Reflecting on Willi Bender        

News of Willi Bender‘s death caught up with me in Asia in late December 2018. We had last met in October and November for an exchange of views and information. I was seeking his advice in connection with a publication, and Willi Bender needed some details from me for his nearly finished comprehensive account of the Händle Company to mark the 150th anniversary it has coming up in 2020. His relevant intent was to adequately represent the company‘s processes and procedures since 1870 – unlike the kind of light-touch sagas that commonly serve as company histories. Though afflicted by severe illness, Willi Bender completed this last major endeavor with his own characteristic attention to detail and factuality.

I first met Willi Bender in the 1960s as a young engineer at my parents‘ home, and we met again in the early 1970s as colleagues at Händle.
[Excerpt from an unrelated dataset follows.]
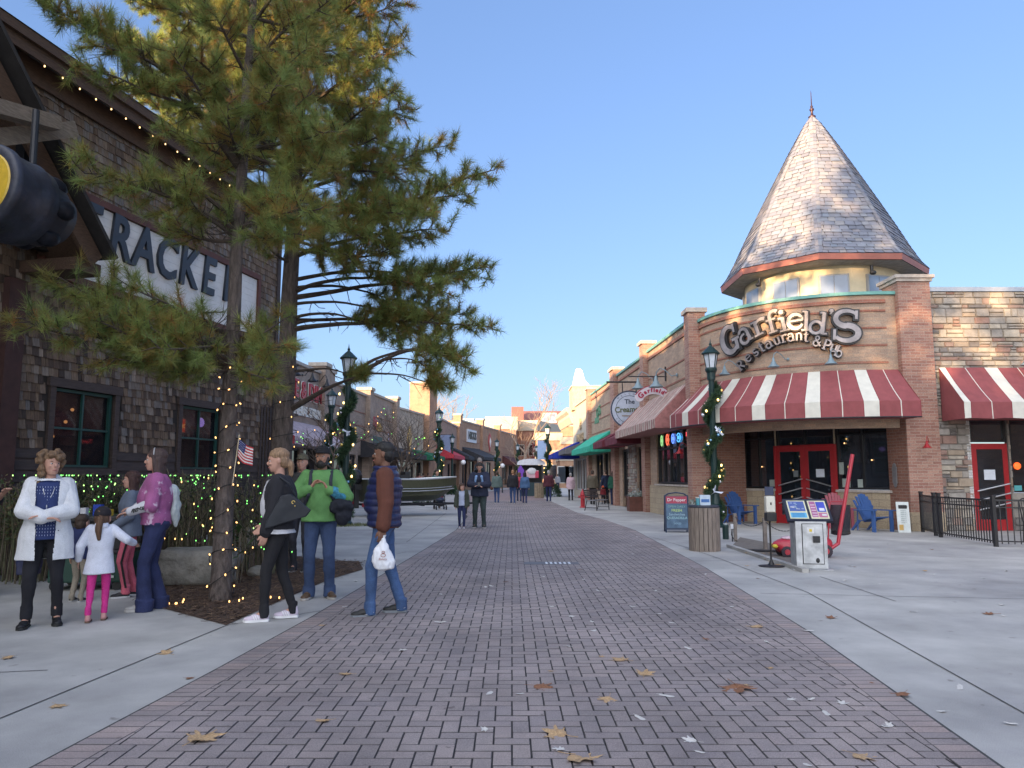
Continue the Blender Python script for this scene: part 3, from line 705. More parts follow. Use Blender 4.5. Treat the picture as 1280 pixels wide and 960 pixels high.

Thanks to his enormous diligence, loyalty and professional skills, he made his way from project engineer to division manager – a colleague with whom one could interact in all professionality, because there could be no doubt of his factual, issue-oriented integrity. Philosopher Ernst Bloch referred to this demeanor as „walking upright“.

Toward the end of the 1970s, Willi Bender and I began to collaborate intensively on a handbook entitled „Brick and Tile Making“, a bilingual tome that we jointly compiled, edited and published in 1982 – and a tedious task that would have been impossible to accomplish without Willi Bender. During that same period, in 1978, Willi Bender‘s „The Planning of Brickworks“, also bilingual, was published. That book rendered visible all the many strengths of Willi Bender as an author: his concern for detail, the systematic structure of his work and his holistic approach to the techno-economic systems known as brickworks. In recent years we have been asked repeatedly to revise the „Brick and Tile Making“ manual into a new, updated version. However, we both came to the conclusion, that we would lack the time and strength it would take to do so.

During one of our last discussions, I asked Willi Bender for a list of all his publications. And now I hope that such a list might turn up in his estate. There must be well over 100 titles, most of which appeared in the trade journal „Brick and Tile Industry International“. His topics ranged from preparation and shaping processes to handling, drying and firing techniques and on to informative contributions on things like the workings of plant laboratories and the basic principles of de-airing.

As a colleague, Willi Bender also took a keen interest in cooperation and intercommunication. Consequently, he authored some of his articles together with colleagues at Händle.

As a generalist with regard to brick-plant technologies, he also maintained close contacts with relevant universities, research institutions and trade associations. He and Professor Peter Fischer of Höhr-Grenzhausen University of Applied Sciences shared a friendship of long standing, i.e., ever since they met in the late 1970s in connection with a study on split tiles he was working on for the Händle Company.

First and foremost, however, he lavished his professional affection on bricks. His 1995 book Lexikon der Ziegel (in German only) bears witness to that. Is there now, or was there ever, an expert out there somewhere who could hold a candle to Willi Bender when it comes to bricks? I don‘t think so. Brick collectors such as museums, art historians and monument curators often called on Willi Bender to help clarify the origin of certain bricks, and trade journals relevant to the field sought after his contributions.

In 2004, the German brick and tile industry‘s national association Bundesverband der Deutschen Ziegelindustrie e.V. published Willi Bender‘s opus magnum Vom Ziegelgott zum Industrieelektroniker (roughly: from god of bricks to industrial electronics technician) – a must-read for anyone involved in brick-making technology, its further development and/or brick products.

Through all those years of cooperation, I also had the privilege of getting to know the real Willi Bender, a man who throughout his final years and to his dying day, despite severe strokes of fate and infirmity, stoically and bravely held onto his responsibility towards people who stood close to him. He was an amiable, humble person who cared about the cause, not about his own status as one of the world‘s leading, most productive authors in the field of bricks and brick technology.

In his early years, Willi Bender had a special encounter with the French language. Perhaps that is why, on the occasion of our last conversation in November 2018, he drew such pleasure from something that sculptor Auguste Rodin once wrote to his friend Rainer Maria Rilke in a letter: Il faut travailler, rien que travailler et il faut avoir patience. I, personally, would prefer to translate this quotation as „You have to work, nothing but work – and have patience.“

Everyone who knew Willi Bender as a person, colleague, expert and author of major books and articles will surely keep him in good memory.